The couple started the Charles and Margery Barancik Foundation in 2014 after being urged by Debra Jacobs of the Patterson Foundation to activate their foundation while they were alive, so they would be able to see the impact they had, foundation Chair Rebecca Barancik said.
In the first five years of the foundation, the couple donated more than $50 million into the Sarasota community, she said, to a wide range of regional organizations.
“My father was far happier in his final giving years than I’ve ever seen him before,” Steve Barancik said. “His relationships with his children mended. His relationships with his brothers mended. I mean, how do you hold a grudge against someone who’s become the soul of generosity? Who’s giving it all away joyfully?”
Steve Barancik credited Amar Hall, his little brother from the Big Brother, Big Sister program, with helping create the generous Charles Barancik the Sarasota community would come to know.
“Amar offered some of the unconditional love that we kids didn’t manage to, and Chuck and Margie returned it big time,” he said.
Hall met the Baranciks, whom he referred to as “Momma and Poppa B” when he was 11 and became part of the family.
“[The Baranciks] said that every person that you encounter is either a lesson or a blessing,” Hall said. “And if you’re really lucky, the individual can be both. So in my case, with them, I was really, really lucky.”
Before his death, Charles informed Bharat Chandra, Sarasota Orchestra’s principal clarinetist, that his only request for his funeral was that Chandra perform Mozart’s Clarinet Concerto In A Major — Slow Movement.
“Because he always seems so healthy, active and involved with things, I have to confess that my first thought was something like: ‘Come on, Chuck. We’re at a party man,’” Chandra said. “But I knew it was important to meet him squarely at that moment, so I shook his hand, said OK and added, ‘I quite look forward to never playing that for you, Chuck.’ In December, I learned that never could come.”

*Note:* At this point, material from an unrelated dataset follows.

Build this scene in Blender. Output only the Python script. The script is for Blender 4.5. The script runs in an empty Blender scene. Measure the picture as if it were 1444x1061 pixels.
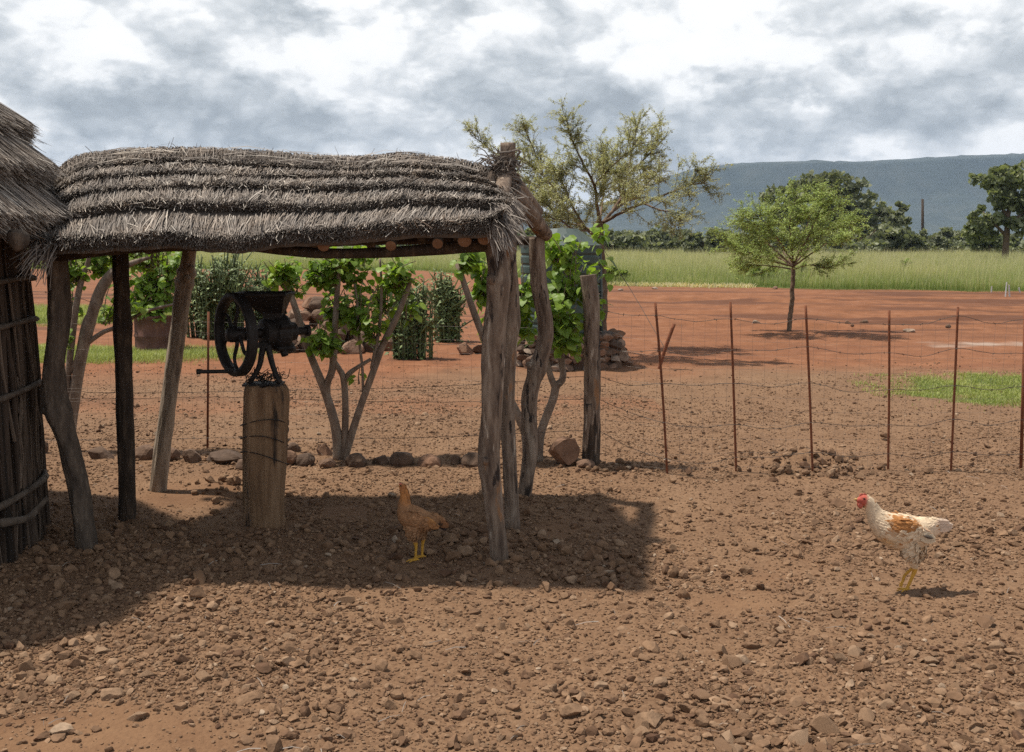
import bpy, bmesh, math, random
import numpy as np
from mathutils import Vector, Matrix

random.seed(5)
rng = np.random.default_rng(11)
scene = bpy.context.scene
C = scene.collection
PI = math.pi

# ------------------------------------------------------------------ camera model
H, F, CXP, CYP = 1.6, 1500.0, 722.0, 530.5
TAN = (530.5 - 345.0) / F
TILT = math.atan(TAN)
_f = np.array([0, math.cos(TILT), -math.sin(TILT)])
_u = np.array([0, math.sin(TILT), math.cos(TILT)])
_r = np.array([1.0, 0, 0])


def P(px, py, Y):
    """world point seen at photograph pixel (px, py) at the depth plane y = Y"""
    d = _f + _r * (px - CXP) / F - _u * (py - CYP) / F
    return np.array([0, 0, H]) + d * (Y / d[1])


def G(px, py, z=0.0):
    d = _f + _r * (px - CXP) / F - _u * (py - CYP) / F
    return np.array([0, 0, H]) + d * ((z - H) / d[2])


# ------------------------------------------------------------------ numpy noise
def _hash(ix, iy, s):
    h = (ix.astype(np.int64) * 374761393 + iy.astype(np.int64) * 668265263 + s * 974711) & 0xFFFFFFFF
    h = ((h ^ (h >> 13)) * 1274126177) & 0xFFFFFFFF
    h = (h ^ (h >> 16)) & 0xFFFFFFFF
    return h / 4294967295.0


def vnoise(x, y, s=0):
    x = np.asarray(x, float); y = np.asarray(y, float)
    ix = np.floor(x); iy = np.floor(y)
    fx = x - ix; fy = y - iy
    ux = fx * fx * (3 - 2 * fx); uy = fy * fy * (3 - 2 * fy)
    a = _hash(ix, iy, s); b = _hash(ix + 1, iy, s); c = _hash(ix, iy + 1, s); d = _hash(ix + 1, iy + 1, s)
    return (a + (b - a) * ux) * (1 - uy) + (c + (d - c) * ux) * uy


def fbm(x, y, s=0, o=4):
    t = 0; a = 0.5; n = 0
    for k in range(o):
        t = t + a * vnoise(x * 2 ** k, y * 2 ** k, s + k * 17); n += a; a *= 0.5
    return t / n


def sstep(a, b, x):
    t = np.clip((np.asarray(x, float) - a) / (b - a), 0, 1)
    return t * t * (3 - 2 * t)


# ------------------------------------------------------------------ mesh building
ORG = {}


def link_mesh(name, V, faces, mat=None, parent=None, tint=None, smooth=False, attrs=None, origin=None):
    V = np.asarray(V, float).reshape(-1, 3)
    if parent is not None:
        org = ORG[parent]
    else:
        org = np.array(origin, float) if origin is not None else np.zeros(3)
    me = bpy.data.meshes.new(name)
    faces = [np.asarray(f, np.int64) for f in faces if len(f)]
    nl = sum(f.size for f in faces); nf = sum(len(f) for f in faces)
    me.vertices.add(len(V)); me.loops.add(nl); me.polygons.add(nf)
    me.vertices.foreach_set('co', (V - org).astype(np.float32).ravel())
    me.loops.foreach_set('vertex_index', np.concatenate([f.ravel() for f in faces]).astype(np.int32))
    tot = np.concatenate([np.full(len(f), f.shape[1]) for f in faces])
    start = np.concatenate([[0], np.cumsum(tot)[:-1]])
    me.polygons.foreach_set('loop_start', start.astype(np.int32))
    me.polygons.foreach_set('use_smooth', np.full(nf, bool(smooth)))
    me.update(calc_edges=True)
    if tint is not None:
        a = me.attributes.new('tint', 'FLOAT', 'POINT'); a.data.foreach_set('value', np.asarray(tint, np.float32))
    for k, v in (attrs or {}).items():
        a = me.attributes.new(k, 'FLOAT', 'POINT'); a.data.foreach_set('value', np.asarray(v, np.float32))
    if mat: me.materials.append(mat)
    o = bpy.data.objects.new(name, me); C.objects.link(o)
    if parent is not None:
        o.parent = parent; ORG[o] = org
    else:
        o.location = org; ORG[o] = org
    return o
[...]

In lieu of the traditional cadenza, which Chandra said is used for the soloist to “show off,” he asked that during that section the audience take a moment of quietness to remember the couple’s legacy.
“In this brief moment of quietness, [I ask] that instead of hearing me or even the sounds of this room that you hear them. The music they made with their voices, their deeds and the sounds of thanks from so many in our dear home,” he said.